If I have known what I know today, that this situation just continues. I would have made an effort to say proper goodbyes to everyone dear to me. It is a bit heartbreaking to think that maybe I will never return. Perhaps I won’t see those people ever again. 

Trying to feel the roots. I went for a walk today. I was walking in the places of my childhood; Places that are kind of important to me. I was trying to feel my roots while walking in the woods. But I couldn’t. I was walking in my hometown, and I didn’t feel any connection to it. I felt like a rootless human being who has been pulled from her roots and home and put here. I felt tears rolling on my cheeks, I felt like I had shrunk a bit since I got here, and it was a start of me, the real me, slowly fading away.

My roots, home, and heart

I am here, and I am grateful to my homeland in so many ways. I am thankful for being healthy and alive. I know times are going to be really tough to many and me as well. But still, I feel the same as that 15 years old me, looking out from the window of my room, missing something so much it hurts. Only now I do know what that something is. It is my life, my roots, my home, my heart. It is India.

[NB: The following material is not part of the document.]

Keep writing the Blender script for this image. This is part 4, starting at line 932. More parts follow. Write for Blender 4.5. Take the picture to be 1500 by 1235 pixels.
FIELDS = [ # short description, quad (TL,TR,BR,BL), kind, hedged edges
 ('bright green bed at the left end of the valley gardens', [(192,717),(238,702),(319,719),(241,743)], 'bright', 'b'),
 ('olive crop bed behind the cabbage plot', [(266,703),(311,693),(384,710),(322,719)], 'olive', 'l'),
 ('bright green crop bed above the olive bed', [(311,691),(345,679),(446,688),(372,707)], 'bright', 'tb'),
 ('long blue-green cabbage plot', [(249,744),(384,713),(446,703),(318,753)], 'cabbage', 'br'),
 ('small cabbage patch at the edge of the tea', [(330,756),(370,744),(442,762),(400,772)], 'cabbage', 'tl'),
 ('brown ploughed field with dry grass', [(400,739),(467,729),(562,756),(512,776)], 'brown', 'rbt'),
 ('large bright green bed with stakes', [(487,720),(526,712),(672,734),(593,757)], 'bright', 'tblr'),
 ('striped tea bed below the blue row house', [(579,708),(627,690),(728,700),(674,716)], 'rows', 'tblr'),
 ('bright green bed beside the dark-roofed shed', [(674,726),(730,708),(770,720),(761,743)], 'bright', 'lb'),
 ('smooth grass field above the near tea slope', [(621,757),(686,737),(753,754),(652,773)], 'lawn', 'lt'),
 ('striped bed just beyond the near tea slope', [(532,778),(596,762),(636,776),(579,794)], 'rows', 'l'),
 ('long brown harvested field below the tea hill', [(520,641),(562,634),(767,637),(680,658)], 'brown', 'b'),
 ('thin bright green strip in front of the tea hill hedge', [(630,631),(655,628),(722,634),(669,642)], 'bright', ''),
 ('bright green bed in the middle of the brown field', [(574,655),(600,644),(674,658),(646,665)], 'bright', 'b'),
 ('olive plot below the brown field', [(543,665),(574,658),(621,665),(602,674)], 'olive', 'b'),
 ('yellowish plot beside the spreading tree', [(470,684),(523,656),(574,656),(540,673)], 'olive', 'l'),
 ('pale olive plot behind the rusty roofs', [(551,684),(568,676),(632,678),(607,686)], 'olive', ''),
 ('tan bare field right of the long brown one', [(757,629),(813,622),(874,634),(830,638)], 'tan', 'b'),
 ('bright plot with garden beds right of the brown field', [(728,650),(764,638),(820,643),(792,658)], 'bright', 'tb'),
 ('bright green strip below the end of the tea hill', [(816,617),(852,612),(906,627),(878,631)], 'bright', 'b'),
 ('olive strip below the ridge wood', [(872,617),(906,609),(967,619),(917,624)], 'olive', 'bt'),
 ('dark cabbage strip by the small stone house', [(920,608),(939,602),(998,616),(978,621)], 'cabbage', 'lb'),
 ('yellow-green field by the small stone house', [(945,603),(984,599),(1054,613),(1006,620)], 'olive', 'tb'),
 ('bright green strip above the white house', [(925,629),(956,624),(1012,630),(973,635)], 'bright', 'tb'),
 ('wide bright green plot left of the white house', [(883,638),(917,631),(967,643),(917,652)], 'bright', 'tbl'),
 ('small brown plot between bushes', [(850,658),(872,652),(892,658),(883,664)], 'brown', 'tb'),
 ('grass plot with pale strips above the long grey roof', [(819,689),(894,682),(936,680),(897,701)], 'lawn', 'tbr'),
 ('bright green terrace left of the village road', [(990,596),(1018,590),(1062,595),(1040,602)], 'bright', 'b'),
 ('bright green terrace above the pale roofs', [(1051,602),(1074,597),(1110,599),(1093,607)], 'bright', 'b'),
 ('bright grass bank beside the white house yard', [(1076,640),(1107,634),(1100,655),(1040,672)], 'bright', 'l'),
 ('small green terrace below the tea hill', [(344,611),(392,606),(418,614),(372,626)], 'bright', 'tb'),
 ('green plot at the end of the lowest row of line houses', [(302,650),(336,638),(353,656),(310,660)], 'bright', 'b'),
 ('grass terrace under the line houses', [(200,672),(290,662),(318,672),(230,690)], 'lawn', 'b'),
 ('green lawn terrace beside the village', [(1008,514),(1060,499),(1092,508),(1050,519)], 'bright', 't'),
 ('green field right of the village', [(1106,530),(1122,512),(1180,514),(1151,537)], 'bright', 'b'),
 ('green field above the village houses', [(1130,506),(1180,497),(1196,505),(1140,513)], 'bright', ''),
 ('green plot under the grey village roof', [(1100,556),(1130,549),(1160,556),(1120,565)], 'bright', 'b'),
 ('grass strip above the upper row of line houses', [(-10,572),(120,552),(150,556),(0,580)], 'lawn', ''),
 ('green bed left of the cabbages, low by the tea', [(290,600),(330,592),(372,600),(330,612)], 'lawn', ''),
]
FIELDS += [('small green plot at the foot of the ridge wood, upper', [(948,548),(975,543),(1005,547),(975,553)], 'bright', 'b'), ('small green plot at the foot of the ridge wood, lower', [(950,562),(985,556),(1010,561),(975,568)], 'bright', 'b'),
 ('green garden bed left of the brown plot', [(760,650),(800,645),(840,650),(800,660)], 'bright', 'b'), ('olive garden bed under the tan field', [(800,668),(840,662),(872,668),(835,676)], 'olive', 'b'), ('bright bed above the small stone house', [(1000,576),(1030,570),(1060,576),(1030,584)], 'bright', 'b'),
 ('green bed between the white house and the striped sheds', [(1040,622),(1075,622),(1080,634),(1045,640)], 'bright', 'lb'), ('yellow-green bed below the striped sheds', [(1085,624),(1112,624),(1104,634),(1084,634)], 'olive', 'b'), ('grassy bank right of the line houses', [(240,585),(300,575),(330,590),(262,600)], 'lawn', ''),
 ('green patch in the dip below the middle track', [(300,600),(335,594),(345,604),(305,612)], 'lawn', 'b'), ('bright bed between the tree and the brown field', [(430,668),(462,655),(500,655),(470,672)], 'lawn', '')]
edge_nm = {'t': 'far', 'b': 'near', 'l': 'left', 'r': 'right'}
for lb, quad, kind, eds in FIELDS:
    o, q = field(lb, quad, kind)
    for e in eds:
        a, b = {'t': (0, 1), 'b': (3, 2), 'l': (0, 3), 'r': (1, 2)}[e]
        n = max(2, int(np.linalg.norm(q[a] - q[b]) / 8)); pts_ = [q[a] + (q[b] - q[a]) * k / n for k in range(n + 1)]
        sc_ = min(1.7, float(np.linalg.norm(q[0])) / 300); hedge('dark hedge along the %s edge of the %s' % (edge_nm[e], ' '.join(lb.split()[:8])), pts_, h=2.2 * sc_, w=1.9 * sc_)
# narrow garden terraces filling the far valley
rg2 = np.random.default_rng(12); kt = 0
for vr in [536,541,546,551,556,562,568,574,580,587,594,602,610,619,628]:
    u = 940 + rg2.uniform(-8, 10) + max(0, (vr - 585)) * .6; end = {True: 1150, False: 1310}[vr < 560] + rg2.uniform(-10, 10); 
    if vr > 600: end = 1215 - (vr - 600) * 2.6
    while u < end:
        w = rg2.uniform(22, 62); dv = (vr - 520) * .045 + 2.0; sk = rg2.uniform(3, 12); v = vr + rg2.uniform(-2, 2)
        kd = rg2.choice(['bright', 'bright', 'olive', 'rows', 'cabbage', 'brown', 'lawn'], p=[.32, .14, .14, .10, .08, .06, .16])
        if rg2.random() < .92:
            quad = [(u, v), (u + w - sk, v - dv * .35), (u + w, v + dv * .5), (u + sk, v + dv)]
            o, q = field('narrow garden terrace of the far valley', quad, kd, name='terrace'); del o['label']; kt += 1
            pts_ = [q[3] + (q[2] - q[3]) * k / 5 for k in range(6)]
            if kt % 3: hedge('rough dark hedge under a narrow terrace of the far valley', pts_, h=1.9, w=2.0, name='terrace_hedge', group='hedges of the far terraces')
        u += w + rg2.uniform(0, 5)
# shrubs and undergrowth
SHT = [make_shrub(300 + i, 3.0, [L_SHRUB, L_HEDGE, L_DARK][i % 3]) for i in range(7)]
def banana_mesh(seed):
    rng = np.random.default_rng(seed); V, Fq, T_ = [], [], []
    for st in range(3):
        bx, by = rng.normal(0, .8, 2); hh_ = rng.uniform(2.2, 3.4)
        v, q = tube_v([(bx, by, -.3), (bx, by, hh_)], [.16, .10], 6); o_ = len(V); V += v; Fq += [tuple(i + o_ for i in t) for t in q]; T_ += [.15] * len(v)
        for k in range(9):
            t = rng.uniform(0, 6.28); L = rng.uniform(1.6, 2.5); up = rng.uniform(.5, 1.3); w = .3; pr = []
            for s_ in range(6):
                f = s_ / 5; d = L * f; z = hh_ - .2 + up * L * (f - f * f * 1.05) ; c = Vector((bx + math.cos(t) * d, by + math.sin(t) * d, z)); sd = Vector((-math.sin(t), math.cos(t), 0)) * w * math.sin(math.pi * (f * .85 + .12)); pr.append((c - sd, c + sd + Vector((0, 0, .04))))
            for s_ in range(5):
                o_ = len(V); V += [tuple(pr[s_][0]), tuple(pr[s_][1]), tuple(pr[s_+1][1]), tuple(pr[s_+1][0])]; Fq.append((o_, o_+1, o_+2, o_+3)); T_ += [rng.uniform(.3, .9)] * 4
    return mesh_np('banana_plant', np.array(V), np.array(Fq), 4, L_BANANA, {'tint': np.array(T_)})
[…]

Months gone by have taught me a lot. I have given up so many times, I have been so sad, and thought that life is not getting anywhere anymore. For a moment, I felt that it is not even worth it to do or try anything. Then, I remembered what I have learned and what I’m always teaching, which is the power of the mind. Focus on the good, and good will follow. 

So today, I aim for stability and balance to accept life as it is right now. Believing that no matter how bad things seem right now, good things are coming. My life, roots, home, and heart is in India, and for sure, that day will come when I will return.